What the task asks —
Write out each line word for word. Drop pictures.
====================
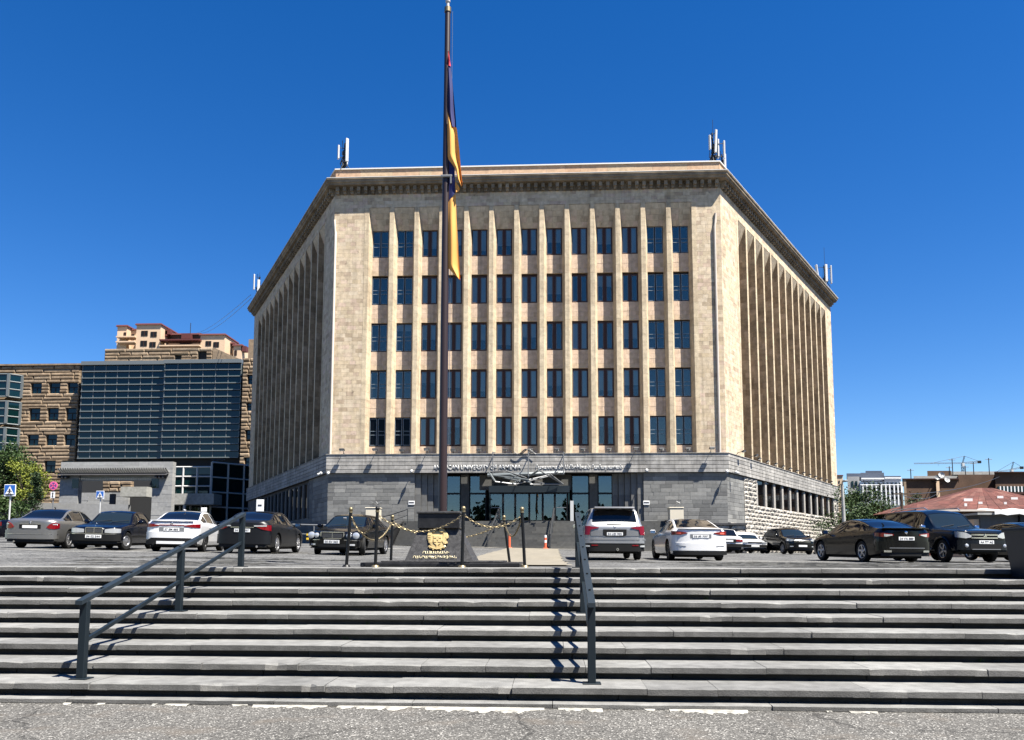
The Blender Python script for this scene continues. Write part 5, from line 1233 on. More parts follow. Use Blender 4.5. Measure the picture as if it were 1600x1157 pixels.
S_cor = dict(L=4.63, W=1.78, H=1.435, zb=.20, wr=.33, ax=(.90,3.60), cab=(1.05,1.95,3.0,3.98), wroof=.58, gl=(1.15,3.85), doors=(1.3,2.35,3.25), bp=2.35, pillars=[(2.31,2.40),(3.3,3.36)], pil=[2.31,2.40,3.3,3.36],
    top=[(0,.62),(.1,.74),(.6,.88),(1.05,.97),(1.95,1.38),(2.4,1.435),(2.9,1.42),(3.2,1.37),(3.98,1.10),(4.4,1.08),(4.63,.98)], sho=SED_SHO(4.63, .01), paint=P_white, rim='dark5', detail=d_corolla)
car('bright white compact saloon with red light bar behind the left handrail', 'car', 269, 26.9, -10, 'rear', S_cor)
def d_camry(D):
    W2 = D['W2']; common(D, zl=.28)
    D['mirror']('tail_light', 'lamp_red', 'rear', [(W2*.50,.88,.94),(W2*.72,.80,.95),(W2*.97,.76,.95)], off=.016)
    D['mirror']('reversing_lamp', 'lamp_clear', 'rear', [(W2*.42,.895,.935),(W2*.70,.90,.94),(W2*.84,.905,.95)], off=.024)
    D['patch']('bumper', D['pm'], 'rear', [(-W2*.97,.32,.64),(W2*.97,.32,.64)], .05, .07, sub=12)
    D['plate']('rear', .765, '34 NQ 037', .52, .11, .018); D['patch']('boot_trim', 'chrome', 'rear', [(-.38,.855,.88),(.38,.855,.88)], .018, .03, sub=4)
    disc('badge', 'chrome', D, 'rear', 0, .955, .05, .0); mb = MB(); mb.tube([(.5,-D['L']/2+.25,.25),(.5,-D['L']/2+.0,.24)], .04, 8); D['part']('exhaust', mb, 'chrome')
P_char = paint('charcoal_paint', (.009,.0095,.011), .2)
S_cam = dict(L=4.82, W=1.82, H=1.47, zb=.20, wr=.33, ax=(.95,3.73), cab=(1.15,1.98,3.25,4.22), wroof=.60, gl=(1.25,4.1), doors=(1.4,2.5,3.45), bp=2.5, pillars=[(2.46,2.55),(3.5,3.57)], pil=[2.46,2.55,3.5,3.57],
    top=[(0,.66),(.08,.75),(.55,.88),(1.15,.98),(1.98,1.40),(2.45,1.47),(3.0,1.46),(3.4,1.41),(4.22,1.13),(4.65,1.10),(4.82,1.03)], sho=SED_SHO(4.82, .02), paint=P_char, rim='five', detail=d_camry)
car('charcoal saloon seen from behind, between the white compact and the black saloon', 'car', 379, 26.6, -3, 'rear', S_cam)
def d_eclass(D):
    W2 = D['W2']; common(D, zl=.27); wipers(D)
    for y, r in ((W2*.60,.082),(W2*.82,.112)):
        for sg in (-1,1): disc('headlight', 'lamp_clear', D, 'front', sg*y, .66, r, .035)
    g = D['patch']('grille', 'blackmat', 'front', [(-.37,.60,.72),(-.33,.57,.755),(.33,.57,.755),(.37,.60,.72)], .022, .04, sub=3)
    for z in (.60,.635,.67,.705): D['patch']('grille_bar', 'grey_metal', 'front', [(-.34,z,z+.011),(.34,z,z+.011)], .03, .01, sub=3)
    D['patch']('grille_surround', 'chrome', 'front', [(-.41,.745,.765),(-.37,.755,.785),(.37,.755,.785),(.41,.745,.765)], .036, .05, sub=3)
    D['patch']('grille_surround', 'chrome', 'front', [(-.31,.553,.570),(.31,.553,.570)], .036, .05, sub=3)
    for sg in (-1,1): D['patch']('grille_surround', 'chrome', 'front', [(sg*.40,.66,.76),(sg*.35,.565,.76)] if False else [(sg*.375,.60,.755),(sg*.405,.66,.755)], .036, .05, sub=2)
    D['patch']('grille_bar', 'chrome', 'front', [(-.008,.575,.75),(.008,.575,.75)], .034, .01, sub=1)
    D['patch']('bumper', D['pm'], 'front', [(-W2*.96,.30,.54),(W2*.96,.30,.54)], .055, .07, sub=12); D['mirror']('bumper_trim', 'chrome', 'front', [(W2*.45,.505,.522),(W2*.95,.49,.505)], off=.062, thick=.02)
    D['mirror']('fog_lamp', 'lamp_clear', 'front', [(W2*.62,.33,.385),(W2*.80,.33,.385)], off=.06, thick=.03); D['patch']('lower_intake', 'blackmat', 'front', [(-W2*.5,.28,.37),(W2*.5,.28,.37)], .062, .03, sub=6)
    D['plate']('front', .455, '35 EV 342', .52, .112, .075)
    for sg in (-1,1): mb = MB(); mb.bbox(sg*W2*.997-.008, sg*W2*.997+.008, -1.1, 1.3, .50, .525, .004); D['part']('side_moulding', mb, 'chrome')
    mb = MB(); T = Matrix.Translation((.15, D['L']/2-1.78, D['top'](1.78)-.0)); mb.box(-.05,.05,-.02,.02,0.01,.03,0,T); D['part']('windscreen_sticker', mb, 'white')
P_black = paint('black_paint', (.0025,.0025,.003))
S_e = dict(S_sil); S_e.update(paint=P_black, rim='seven', detail=d_eclass, steer=14, handle='chrome', ends=(.5,3.2,.42,3.4), top=[(0,.66),(.07,.76),(.6,.89),(1.22,.98),(2.05,1.39),(2.5,1.45),(3.0,1.44),(3.3,1.40),(4.12,1.08),(4.6,1.05),(4.82,.98)])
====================
The response —
The Blender Python script for this scene continues. Write part 5, from line 1233 on. More parts follow. Use Blender 4.5. Measure the picture as if it were 1600x1157 pixels.
S_cor = dict(L=4.63, W=1.78, H=1.435, zb=.20, wr=.33, ax=(.90,3.60), cab=(1.05,1.95,3.0,3.98), wroof=.58, gl=(1.15,3.85), doors=(1.3,2.35,3.25), bp=2.35, pillars=[(2.31,2.40),(3.3,3.36)], pil=[2.31,2.40,3.3,3.36],
    top=[(0,.62),(.1,.74),(.6,.88),(1.05,.97),(1.95,1.38),(2.4,1.435),(2.9,1.42),(3.2,1.37),(3.98,1.10),(4.4,1.08),(4.63,.98)], sho=SED_SHO(4.63, .01), paint=P_white, rim='dark5', detail=d_corolla)
car('bright white compact saloon with red light bar behind the left handrail', 'car', 269, 26.9, -10, 'rear', S_cor)
def d_camry(D):
    W2 = D['W2']; common(D, zl=.28)
    D['mirror']('tail_light', 'lamp_red', 'rear', [(W2*.50,.88,.94),(W2*.72,.80,.95),(W2*.97,.76,.95)], off=.016)
    D['mirror']('reversing_lamp', 'lamp_clear', 'rear', [(W2*.42,.895,.935),(W2*.70,.90,.94),(W2*.84,.905,.95)], off=.024)
    D['patch']('bumper', D['pm'], 'rear', [(-W2*.97,.32,.64),(W2*.97,.32,.64)], .05, .07, sub=12)
    D['plate']('rear', .765, '34 NQ 037', .52, .11, .018); D['patch']('boot_trim', 'chrome', 'rear', [(-.38,.855,.88),(.38,.855,.88)], .018, .03, sub=4)
    disc('badge', 'chrome', D, 'rear', 0, .955, .05, .0); mb = MB(); mb.tube([(.5,-D['L']/2+.25,.25),(.5,-D['L']/2+.0,.24)], .04, 8); D['part']('exhaust', mb, 'chrome')
P_char = paint('charcoal_paint', (.009,.0095,.011), .2)
S_cam = dict(L=4.82, W=1.82, H=1.47, zb=.20, wr=.33, ax=(.95,3.73), cab=(1.15,1.98,3.25,4.22), wroof=.60, gl=(1.25,4.1), doors=(1.4,2.5,3.45), bp=2.5, pillars=[(2.46,2.55),(3.5,3.57)], pil=[2.46,2.55,3.5,3.57],
    top=[(0,.66),(.08,.75),(.55,.88),(1.15,.98),(1.98,1.40),(2.45,1.47),(3.0,1.46),(3.4,1.41),(4.22,1.13),(4.65,1.10),(4.82,1.03)], sho=SED_SHO(4.82, .02), paint=P_char, rim='five', detail=d_camry)
car('charcoal saloon seen from behind, between the white compact and the black saloon', 'car', 379, 26.6, -3, 'rear', S_cam)
def d_eclass(D):
    W2 = D['W2']; common(D, zl=.27); wipers(D)
    for y, r in ((W2*.60,.082),(W2*.82,.112)):
        for sg in (-1,1): disc('headlight', 'lamp_clear', D, 'front', sg*y, .66, r, .035)
    g = D['patch']('grille', 'blackmat', 'front', [(-.37,.60,.72),(-.33,.57,.755),(.33,.57,.755),(.37,.60,.72)], .022, .04, sub=3)
    for z in (.60,.635,.67,.705): D['patch']('grille_bar', 'grey_metal', 'front', [(-.34,z,z+.011),(.34,z,z+.011)], .03, .01, sub=3)
    D['patch']('grille_surround', 'chrome', 'front', [(-.41,.745,.765),(-.37,.755,.785),(.37,.755,.785),(.41,.745,.765)], .036, .05, sub=3)
    D['patch']('grille_surround', 'chrome', 'front', [(-.31,.553,.570),(.31,.553,.570)], .036, .05, sub=3)
    for sg in (-1,1): D['patch']('grille_surround', 'chrome', 'front', [(sg*.40,.66,.76),(sg*.35,.565,.76)] if False else [(sg*.375,.60,.755),(sg*.405,.66,.755)], .036, .05, sub=2)
    D['patch']('grille_bar', 'chrome', 'front', [(-.008,.575,.75),(.008,.575,.75)], .034, .01, sub=1)
    D['patch']('bumper', D['pm'], 'front', [(-W2*.96,.30,.54),(W2*.96,.30,.54)], .055, .07, sub=12); D['mirror']('bumper_trim', 'chrome', 'front', [(W2*.45,.505,.522),(W2*.95,.49,.505)], off=.062, thick=.02)
    D['mirror']('fog_lamp', 'lamp_clear', 'front', [(W2*.62,.33,.385),(W2*.80,.33,.385)], off=.06, thick=.03); D['patch']('lower_intake', 'blackmat', 'front', [(-W2*.5,.28,.37),(W2*.5,.28,.37)], .062, .03, sub=6)
    D['plate']('front', .455, '35 EV 342', .52, .112, .075)
    for sg in (-1,1): mb = MB(); mb.bbox(sg*W2*.997-.008, sg*W2*.997+.008, -1.1, 1.3, .50, .525, .004); D['part']('side_moulding', mb, 'chrome')
    mb = MB(); T = Matrix.Translation((.15, D['L']/2-1.78, D['top'](1.78)-.0)); mb.box(-.05,.05,-.02,.02,0.01,.03,0,T); D['part']('windscreen_sticker', mb, 'white')
P_black = paint('black_paint', (.0025,.0025,.003))
S_e = dict(S_sil); S_e.update(paint=P_black, rim='seven', detail=d_eclass, steer=14, handle='chrome', ends=(.5,3.2,.42,3.4), top=[(0,.66),(.07,.76),(.6,.89),(1.22,.98),(2.05,1.39),(2.5,1.45),(3.0,1.44),(3.3,1.40),(4.12,1.08),(4.6,1.05),(4.82,.98)])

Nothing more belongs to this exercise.